Hace unas horas, Rafa Nadal, recordaba al maestro Manolo Santana en su felicitación a Carlos Alcaraz tras su victoria en Wimbledon, y resaltaba así el lado entrañable y familiar del deporte. Una gesta brillante, como otras tantas del balear, que nos recuerda la importancia del tesón, del respeto, de la excelencia y de la nobleza deportiva en estado puro. Los españoles podemos estar contentos porque en el ocaso de Nadal ha surgido un nuevo héroe, como si los dioses del deporte se hubieran puesto de acuerdo para que nuestro tenis no bajara el listón –todo esto en sentido figurado y sin connotaciones políticas, dicho sea de paso–.

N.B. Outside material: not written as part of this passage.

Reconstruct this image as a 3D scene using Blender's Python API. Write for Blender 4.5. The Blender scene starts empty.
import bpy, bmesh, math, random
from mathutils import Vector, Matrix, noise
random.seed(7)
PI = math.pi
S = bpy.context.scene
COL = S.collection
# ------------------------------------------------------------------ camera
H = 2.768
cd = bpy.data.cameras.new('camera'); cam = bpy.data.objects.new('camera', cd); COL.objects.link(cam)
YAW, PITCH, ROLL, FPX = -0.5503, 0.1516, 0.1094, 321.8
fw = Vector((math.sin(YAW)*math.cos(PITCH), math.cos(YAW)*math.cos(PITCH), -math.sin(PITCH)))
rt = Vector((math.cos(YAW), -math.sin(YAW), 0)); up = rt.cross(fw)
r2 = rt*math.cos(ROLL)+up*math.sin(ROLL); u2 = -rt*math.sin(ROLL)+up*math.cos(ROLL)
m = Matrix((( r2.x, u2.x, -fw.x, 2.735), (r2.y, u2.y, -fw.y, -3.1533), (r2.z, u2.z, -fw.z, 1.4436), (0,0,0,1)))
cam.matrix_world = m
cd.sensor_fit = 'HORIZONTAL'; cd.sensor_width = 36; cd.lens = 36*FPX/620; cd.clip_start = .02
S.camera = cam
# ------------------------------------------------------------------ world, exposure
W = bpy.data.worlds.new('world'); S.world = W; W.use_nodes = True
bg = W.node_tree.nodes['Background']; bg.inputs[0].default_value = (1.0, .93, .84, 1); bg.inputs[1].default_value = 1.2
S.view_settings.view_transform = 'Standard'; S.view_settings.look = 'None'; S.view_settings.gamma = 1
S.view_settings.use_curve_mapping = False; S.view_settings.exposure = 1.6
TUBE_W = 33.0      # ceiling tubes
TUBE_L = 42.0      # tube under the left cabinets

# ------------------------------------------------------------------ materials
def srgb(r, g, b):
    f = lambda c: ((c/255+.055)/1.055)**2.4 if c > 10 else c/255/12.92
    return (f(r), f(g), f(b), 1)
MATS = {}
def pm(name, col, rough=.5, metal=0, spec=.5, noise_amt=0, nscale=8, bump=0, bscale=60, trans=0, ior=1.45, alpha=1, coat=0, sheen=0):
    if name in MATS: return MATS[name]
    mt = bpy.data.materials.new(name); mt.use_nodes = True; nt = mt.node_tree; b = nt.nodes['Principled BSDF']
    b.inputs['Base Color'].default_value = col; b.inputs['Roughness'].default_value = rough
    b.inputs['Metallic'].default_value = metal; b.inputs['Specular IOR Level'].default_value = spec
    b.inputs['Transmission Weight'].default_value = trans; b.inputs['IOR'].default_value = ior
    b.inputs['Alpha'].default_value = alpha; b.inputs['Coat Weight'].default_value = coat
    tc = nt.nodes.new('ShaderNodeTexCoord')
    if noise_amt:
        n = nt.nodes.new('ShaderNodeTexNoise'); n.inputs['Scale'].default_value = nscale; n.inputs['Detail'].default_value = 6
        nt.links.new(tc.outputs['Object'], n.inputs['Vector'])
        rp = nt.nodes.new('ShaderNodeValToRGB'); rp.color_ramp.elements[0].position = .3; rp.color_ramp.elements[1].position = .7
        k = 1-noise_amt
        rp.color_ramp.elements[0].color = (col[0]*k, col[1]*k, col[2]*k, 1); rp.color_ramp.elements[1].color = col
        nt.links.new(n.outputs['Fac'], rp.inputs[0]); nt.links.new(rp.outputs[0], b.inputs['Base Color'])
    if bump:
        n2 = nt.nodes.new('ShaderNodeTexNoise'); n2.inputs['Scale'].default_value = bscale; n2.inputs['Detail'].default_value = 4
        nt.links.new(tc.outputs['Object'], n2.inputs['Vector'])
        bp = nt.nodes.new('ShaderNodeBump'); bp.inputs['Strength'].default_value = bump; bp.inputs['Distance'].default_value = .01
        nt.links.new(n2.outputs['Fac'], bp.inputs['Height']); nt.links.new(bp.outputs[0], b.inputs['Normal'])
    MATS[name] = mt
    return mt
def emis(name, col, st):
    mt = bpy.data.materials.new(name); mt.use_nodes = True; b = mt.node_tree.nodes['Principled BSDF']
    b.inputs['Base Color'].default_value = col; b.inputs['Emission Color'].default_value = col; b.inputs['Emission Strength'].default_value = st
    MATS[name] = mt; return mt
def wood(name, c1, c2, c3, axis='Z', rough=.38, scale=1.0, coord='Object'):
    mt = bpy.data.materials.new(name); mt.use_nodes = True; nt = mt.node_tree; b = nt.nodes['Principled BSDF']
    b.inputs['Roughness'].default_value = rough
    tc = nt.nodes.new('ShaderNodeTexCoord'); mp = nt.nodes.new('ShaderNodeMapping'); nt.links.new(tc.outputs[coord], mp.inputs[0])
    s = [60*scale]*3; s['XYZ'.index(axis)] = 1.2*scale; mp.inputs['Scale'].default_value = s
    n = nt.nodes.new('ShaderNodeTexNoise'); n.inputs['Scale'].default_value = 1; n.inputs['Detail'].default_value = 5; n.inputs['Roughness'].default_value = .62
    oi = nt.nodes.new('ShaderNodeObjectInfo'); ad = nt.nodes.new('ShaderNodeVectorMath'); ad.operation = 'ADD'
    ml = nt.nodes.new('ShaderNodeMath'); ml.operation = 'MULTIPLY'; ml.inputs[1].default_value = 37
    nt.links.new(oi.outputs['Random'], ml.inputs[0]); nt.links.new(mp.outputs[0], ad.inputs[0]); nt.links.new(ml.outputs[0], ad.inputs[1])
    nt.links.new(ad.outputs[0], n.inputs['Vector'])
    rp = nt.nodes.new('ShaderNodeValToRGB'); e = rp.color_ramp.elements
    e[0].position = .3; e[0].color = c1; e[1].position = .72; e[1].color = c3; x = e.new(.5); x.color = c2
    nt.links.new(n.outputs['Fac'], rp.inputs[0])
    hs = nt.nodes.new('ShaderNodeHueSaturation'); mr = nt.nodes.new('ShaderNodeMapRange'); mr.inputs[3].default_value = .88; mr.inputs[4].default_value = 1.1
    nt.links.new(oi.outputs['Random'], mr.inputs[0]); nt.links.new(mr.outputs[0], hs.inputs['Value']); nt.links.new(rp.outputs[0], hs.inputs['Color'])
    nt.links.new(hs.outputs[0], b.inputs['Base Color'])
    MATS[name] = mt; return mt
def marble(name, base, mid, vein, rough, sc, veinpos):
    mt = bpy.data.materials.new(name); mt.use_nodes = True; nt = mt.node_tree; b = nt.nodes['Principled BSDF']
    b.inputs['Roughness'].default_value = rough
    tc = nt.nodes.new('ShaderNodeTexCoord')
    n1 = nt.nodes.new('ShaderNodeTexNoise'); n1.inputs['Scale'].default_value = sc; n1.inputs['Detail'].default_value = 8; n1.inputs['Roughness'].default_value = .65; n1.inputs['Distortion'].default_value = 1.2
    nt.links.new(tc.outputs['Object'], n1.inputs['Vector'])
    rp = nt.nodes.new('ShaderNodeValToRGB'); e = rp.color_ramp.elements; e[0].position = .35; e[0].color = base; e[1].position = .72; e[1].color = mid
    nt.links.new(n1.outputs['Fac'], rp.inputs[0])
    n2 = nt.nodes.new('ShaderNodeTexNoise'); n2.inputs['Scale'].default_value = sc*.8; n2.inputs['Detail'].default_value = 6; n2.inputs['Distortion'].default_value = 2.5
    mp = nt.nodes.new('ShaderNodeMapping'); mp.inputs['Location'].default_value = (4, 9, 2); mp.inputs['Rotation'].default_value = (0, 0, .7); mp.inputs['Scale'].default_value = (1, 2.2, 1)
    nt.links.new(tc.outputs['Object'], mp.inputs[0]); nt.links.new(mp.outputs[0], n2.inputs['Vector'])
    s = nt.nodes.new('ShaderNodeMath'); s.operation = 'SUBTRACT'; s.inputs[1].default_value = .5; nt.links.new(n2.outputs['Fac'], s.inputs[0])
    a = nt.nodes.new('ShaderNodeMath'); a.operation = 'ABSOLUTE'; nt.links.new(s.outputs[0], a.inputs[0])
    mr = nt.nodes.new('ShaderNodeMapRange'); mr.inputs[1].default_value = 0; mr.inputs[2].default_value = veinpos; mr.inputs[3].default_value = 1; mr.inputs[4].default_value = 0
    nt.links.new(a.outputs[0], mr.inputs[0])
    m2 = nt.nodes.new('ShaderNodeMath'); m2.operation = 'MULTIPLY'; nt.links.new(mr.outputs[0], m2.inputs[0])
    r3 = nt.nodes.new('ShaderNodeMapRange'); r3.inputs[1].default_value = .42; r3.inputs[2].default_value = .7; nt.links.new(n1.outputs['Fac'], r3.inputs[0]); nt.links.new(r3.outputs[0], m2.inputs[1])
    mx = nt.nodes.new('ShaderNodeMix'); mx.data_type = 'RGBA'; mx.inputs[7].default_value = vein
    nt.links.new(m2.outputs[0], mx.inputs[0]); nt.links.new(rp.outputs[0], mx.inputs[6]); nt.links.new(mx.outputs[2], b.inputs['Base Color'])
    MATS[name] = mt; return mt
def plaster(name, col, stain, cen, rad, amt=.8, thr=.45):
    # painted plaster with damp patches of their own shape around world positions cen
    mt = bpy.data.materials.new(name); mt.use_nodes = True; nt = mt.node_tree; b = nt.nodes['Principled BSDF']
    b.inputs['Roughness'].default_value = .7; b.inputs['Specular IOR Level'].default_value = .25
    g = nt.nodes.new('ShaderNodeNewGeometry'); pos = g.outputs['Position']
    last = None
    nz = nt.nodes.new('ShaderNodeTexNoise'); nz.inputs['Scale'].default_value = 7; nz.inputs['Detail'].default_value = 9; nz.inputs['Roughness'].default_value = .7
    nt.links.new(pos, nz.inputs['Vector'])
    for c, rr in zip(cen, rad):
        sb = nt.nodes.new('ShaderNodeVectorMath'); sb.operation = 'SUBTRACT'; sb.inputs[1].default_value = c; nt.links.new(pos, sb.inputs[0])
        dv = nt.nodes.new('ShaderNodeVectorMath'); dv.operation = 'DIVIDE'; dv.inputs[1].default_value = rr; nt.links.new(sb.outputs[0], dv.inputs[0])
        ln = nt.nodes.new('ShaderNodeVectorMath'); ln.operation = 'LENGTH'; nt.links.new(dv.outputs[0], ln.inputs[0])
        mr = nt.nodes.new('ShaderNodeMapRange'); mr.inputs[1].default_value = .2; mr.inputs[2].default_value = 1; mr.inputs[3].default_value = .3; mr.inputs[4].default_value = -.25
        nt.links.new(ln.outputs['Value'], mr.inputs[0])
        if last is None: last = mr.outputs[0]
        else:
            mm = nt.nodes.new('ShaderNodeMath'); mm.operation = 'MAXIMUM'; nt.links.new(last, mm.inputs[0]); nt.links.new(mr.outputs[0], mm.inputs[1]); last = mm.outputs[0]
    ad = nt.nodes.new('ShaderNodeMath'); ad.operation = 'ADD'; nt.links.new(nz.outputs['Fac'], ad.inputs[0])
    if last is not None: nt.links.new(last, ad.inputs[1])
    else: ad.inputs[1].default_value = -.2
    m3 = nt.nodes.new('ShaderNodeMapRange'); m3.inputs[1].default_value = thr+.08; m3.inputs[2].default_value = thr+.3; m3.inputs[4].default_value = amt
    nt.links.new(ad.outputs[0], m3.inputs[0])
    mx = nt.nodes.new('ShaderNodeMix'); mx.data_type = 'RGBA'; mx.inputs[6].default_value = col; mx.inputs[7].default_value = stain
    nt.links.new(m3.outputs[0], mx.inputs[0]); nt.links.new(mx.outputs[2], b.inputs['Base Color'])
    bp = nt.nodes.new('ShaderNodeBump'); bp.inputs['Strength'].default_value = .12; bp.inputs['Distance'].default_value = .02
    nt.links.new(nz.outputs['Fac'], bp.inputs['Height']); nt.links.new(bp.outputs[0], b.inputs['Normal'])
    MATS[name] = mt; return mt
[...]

Y creo que quizás aquí radica buena parte de su valor y de su éxito. Rafa es Rafa y Carlitos es Carlitos, por mucho que nos equivoquemos a la hora de ver el partido, o porque uno nos recuerde necesariamente al otro. Aunque uno herede el trono afectivo del otro, Alcaraz sabe que sólo puede ganar si es realmente Alcaraz, porque de lo contrario sería calzar el pie con el zapato equivocado. Al fin y al cabo, suceder a alguien no significa clonar a otra persona para que te reemplace y te sustituya porque no queda más remedio. Implica coger el testigo a tu manera.
Cada persona está llamada a desarrollar lo que plenamente es, lejos de carcasas o constructos externos, por eso el tenista es plenamente tenista cuando lo vive plenamente, y como lo debemos hacer cada hombre y cada mujer en nuestras respectivas vidas. Y esto no tiene precio, porque es la propia vocación. Es ahí cuando nos hacemos grandes, cuando ponemos nuestros talentos en juego y lo vivimos tal y como somos, con lo bueno y con lo no tan bueno, pero siempre dispuestos a mejorar y a dar lo mejor de sí.
Carlos Alcaraz, con tan sólo veinte años, ya ha empezado el camino, ojalá no deje de hacerlo nunca. Ojalá no dejemos de hacerlo nunca.